Elixent’s Placement Problem
Write a program (in C or C++) that places an arbitrary netlist represented as a directed graph G = (V, E) with vertices V and edges E over a 1D array of N processors:
p_1 p_2 p_3 ... p_N
Each vertex should be placed on a single processor and no processor can hold more than one vertex (you can assume there are as many processors as you need). For example vertex v_1 might be placed on processor p_1 and v_2 on p_4:
-----------
v_1 v_2
p_1 p_2 p_3 p_4 ... p_N
If there were an edge between v_1 and v_2, then it would automatically be routed along the 'shortest' path between the respective processors (as shown). The distance of this edge is 4-1 = 3. The cost of an overall placement is simply the sum of all edge distances. Placements with lower cost as these are 'better', but the computational complexity of your placement algorithm also matters (you might need to place very large netlists).
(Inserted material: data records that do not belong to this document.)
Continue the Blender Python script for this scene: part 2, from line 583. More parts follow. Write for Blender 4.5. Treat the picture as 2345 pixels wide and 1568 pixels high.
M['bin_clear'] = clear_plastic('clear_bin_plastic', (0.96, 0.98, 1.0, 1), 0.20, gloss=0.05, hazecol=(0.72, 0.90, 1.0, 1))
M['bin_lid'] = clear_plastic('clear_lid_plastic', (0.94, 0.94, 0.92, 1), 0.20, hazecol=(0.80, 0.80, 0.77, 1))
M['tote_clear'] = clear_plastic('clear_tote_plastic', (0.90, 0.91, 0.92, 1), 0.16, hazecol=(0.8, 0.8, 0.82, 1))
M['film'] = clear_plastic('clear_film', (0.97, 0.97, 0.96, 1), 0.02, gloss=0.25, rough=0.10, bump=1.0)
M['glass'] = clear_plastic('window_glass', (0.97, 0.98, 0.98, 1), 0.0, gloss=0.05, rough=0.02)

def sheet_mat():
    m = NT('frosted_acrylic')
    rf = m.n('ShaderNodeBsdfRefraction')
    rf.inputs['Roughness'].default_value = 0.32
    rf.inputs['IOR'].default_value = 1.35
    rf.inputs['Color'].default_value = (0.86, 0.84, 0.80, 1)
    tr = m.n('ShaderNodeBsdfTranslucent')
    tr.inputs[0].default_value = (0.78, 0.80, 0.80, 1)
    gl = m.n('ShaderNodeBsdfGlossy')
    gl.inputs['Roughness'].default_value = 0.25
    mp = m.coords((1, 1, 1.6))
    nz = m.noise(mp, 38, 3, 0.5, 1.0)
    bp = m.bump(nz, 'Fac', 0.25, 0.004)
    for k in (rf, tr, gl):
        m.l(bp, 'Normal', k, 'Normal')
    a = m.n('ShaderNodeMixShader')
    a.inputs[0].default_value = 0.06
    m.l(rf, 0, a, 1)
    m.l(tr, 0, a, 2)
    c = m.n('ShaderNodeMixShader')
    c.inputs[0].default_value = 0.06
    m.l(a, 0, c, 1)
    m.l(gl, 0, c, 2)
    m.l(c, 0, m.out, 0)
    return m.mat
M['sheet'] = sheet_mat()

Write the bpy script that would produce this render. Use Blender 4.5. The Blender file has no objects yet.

The graph should be read in from standard input in the form
10
1,3 2,4 4,5 ...
In the first line '10' gives the number of vertices, the second line defines which pairs of vertices are connected by edges (the first vertex is numbered 1).
The program should output the placement cost and results on standard output, giving the vertex allocated to each processor in turn, or - if a processor is empty. For example:
21
2 4 - 3 1 ...
would mean the placement cost was 21 and vertex 2 was allocated to p_1, 4 to p_2, p_3 was empty, 3 to p_4 etc.
You might optionally want to consider a more complex problem with a non-linear notion of cost that accounts for congestion in the case when there are multiple overlapping edges. For example, the cost function could be redefined as the sum of the squares of the number of edges spanning each pair of neighbouring processors. In this case the following configuration of edges:
--- ---
p_1 p_2 p_3 p_4 p_5 .... p_N
would have cost:
1 edge spanning p_1 to p_2
2^2 edges spanning p_2 to p_3
1 edge spanning p_3 to p_4
1 edge spanning P_4 to p_5
---
7
Again, lower cost is better, but computational complexity also matters.